_DATASET EXCERPT_:
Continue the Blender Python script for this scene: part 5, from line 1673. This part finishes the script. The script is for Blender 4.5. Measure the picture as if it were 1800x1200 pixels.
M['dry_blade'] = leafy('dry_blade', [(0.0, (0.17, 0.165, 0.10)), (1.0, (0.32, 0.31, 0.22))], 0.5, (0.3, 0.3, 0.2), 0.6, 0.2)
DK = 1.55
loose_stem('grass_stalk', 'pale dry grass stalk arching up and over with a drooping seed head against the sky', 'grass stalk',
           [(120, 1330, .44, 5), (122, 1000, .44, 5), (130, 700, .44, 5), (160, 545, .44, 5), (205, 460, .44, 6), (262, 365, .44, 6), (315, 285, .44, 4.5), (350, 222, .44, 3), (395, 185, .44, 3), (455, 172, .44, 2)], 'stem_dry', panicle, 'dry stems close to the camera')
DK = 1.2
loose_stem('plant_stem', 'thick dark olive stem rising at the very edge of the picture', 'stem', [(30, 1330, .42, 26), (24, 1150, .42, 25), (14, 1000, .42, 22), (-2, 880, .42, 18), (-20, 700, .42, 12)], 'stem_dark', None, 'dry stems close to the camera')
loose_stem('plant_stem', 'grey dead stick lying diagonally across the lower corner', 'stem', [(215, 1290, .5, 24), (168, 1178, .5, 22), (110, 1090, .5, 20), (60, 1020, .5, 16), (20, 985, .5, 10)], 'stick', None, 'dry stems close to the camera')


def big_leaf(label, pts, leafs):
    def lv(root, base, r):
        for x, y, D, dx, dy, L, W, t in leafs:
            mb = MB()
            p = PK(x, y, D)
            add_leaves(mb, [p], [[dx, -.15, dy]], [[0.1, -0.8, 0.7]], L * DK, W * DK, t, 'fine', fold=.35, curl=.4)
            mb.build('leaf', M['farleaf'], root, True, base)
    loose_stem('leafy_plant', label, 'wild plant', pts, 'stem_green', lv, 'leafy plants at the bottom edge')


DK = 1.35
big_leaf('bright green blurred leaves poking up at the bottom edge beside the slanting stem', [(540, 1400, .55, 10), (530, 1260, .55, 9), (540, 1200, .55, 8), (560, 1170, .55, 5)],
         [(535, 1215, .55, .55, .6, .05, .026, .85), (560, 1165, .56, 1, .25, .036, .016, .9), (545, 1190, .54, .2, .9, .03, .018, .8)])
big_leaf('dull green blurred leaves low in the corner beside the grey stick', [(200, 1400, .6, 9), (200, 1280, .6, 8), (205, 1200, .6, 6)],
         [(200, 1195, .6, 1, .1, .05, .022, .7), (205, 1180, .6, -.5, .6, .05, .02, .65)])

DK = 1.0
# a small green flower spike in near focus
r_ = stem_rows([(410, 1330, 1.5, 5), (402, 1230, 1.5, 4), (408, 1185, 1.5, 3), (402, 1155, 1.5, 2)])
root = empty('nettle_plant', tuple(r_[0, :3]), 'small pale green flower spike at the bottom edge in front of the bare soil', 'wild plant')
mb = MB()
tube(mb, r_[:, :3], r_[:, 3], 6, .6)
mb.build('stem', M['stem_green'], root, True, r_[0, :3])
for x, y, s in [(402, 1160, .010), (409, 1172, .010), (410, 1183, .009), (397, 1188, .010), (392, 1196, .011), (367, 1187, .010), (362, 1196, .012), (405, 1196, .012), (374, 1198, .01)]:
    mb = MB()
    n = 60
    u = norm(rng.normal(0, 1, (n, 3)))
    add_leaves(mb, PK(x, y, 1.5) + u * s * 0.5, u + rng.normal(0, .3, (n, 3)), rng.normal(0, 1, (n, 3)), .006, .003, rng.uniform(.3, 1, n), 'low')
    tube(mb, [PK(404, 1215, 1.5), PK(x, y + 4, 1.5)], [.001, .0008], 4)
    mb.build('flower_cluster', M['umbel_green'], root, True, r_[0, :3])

_WORK REQUIRED_: Retype the whole listing, matching it exactly.

_WRITTEN REPLY_:
Continue the Blender Python script for this scene: part 5, from line 1673. This part finishes the script. The script is for Blender 4.5. Measure the picture as if it were 1800x1200 pixels.
M['dry_blade'] = leafy('dry_blade', [(0.0, (0.17, 0.165, 0.10)), (1.0, (0.32, 0.31, 0.22))], 0.5, (0.3, 0.3, 0.2), 0.6, 0.2)
DK = 1.55
loose_stem('grass_stalk', 'pale dry grass stalk arching up and over with a drooping seed head against the sky', 'grass stalk',
           [(120, 1330, .44, 5), (122, 1000, .44, 5), (130, 700, .44, 5), (160, 545, .44, 5), (205, 460, .44, 6), (262, 365, .44, 6), (315, 285, .44, 4.5), (350, 222, .44, 3), (395, 185, .44, 3), (455, 172, .44, 2)], 'stem_dry', panicle, 'dry stems close to the camera')
DK = 1.2
loose_stem('plant_stem', 'thick dark olive stem rising at the very edge of the picture', 'stem', [(30, 1330, .42, 26), (24, 1150, .42, 25), (14, 1000, .42, 22), (-2, 880, .42, 18), (-20, 700, .42, 12)], 'stem_dark', None, 'dry stems close to the camera')
loose_stem('plant_stem', 'grey dead stick lying diagonally across the lower corner', 'stem', [(215, 1290, .5, 24), (168, 1178, .5, 22), (110, 1090, .5, 20), (60, 1020, .5, 16), (20, 985, .5, 10)], 'stick', None, 'dry stems close to the camera')


def big_leaf(label, pts, leafs):
    def lv(root, base, r):
        for x, y, D, dx, dy, L, W, t in leafs:
            mb = MB()
            p = PK(x, y, D)
            add_leaves(mb, [p], [[dx, -.15, dy]], [[0.1, -0.8, 0.7]], L * DK, W * DK, t, 'fine', fold=.35, curl=.4)
            mb.build('leaf', M['farleaf'], root, True, base)
    loose_stem('leafy_plant', label, 'wild plant', pts, 'stem_green', lv, 'leafy plants at the bottom edge')


DK = 1.35
big_leaf('bright green blurred leaves poking up at the bottom edge beside the slanting stem', [(540, 1400, .55, 10), (530, 1260, .55, 9), (540, 1200, .55, 8), (560, 1170, .55, 5)],
         [(535, 1215, .55, .55, .6, .05, .026, .85), (560, 1165, .56, 1, .25, .036, .016, .9), (545, 1190, .54, .2, .9, .03, .018, .8)])
big_leaf('dull green blurred leaves low in the corner beside the grey stick', [(200, 1400, .6, 9), (200, 1280, .6, 8), (205, 1200, .6, 6)],
         [(200, 1195, .6, 1, .1, .05, .022, .7), (205, 1180, .6, -.5, .6, .05, .02, .65)])

DK = 1.0
# a small green flower spike in near focus
r_ = stem_rows([(410, 1330, 1.5, 5), (402, 1230, 1.5, 4), (408, 1185, 1.5, 3), (402, 1155, 1.5, 2)])
root = empty('nettle_plant', tuple(r_[0, :3]), 'small pale green flower spike at the bottom edge in front of the bare soil', 'wild plant')
mb = MB()
tube(mb, r_[:, :3], r_[:, 3], 6, .6)
mb.build('stem', M['stem_green'], root, True, r_[0, :3])
for x, y, s in [(402, 1160, .010), (409, 1172, .010), (410, 1183, .009), (397, 1188, .010), (392, 1196, .011), (367, 1187, .010), (362, 1196, .012), (405, 1196, .012), (374, 1198, .01)]:
    mb = MB()
    n = 60
    u = norm(rng.normal(0, 1, (n, 3)))
    add_leaves(mb, PK(x, y, 1.5) + u * s * 0.5, u + rng.normal(0, .3, (n, 3)), rng.normal(0, 1, (n, 3)), .006, .003, rng.uniform(.3, 1, n), 'low')
    tube(mb, [PK(404, 1215, 1.5), PK(x, y + 4, 1.5)], [.001, .0008], 4)
    mb.build('flower_cluster', M['umbel_green'], root, True, r_[0, :3])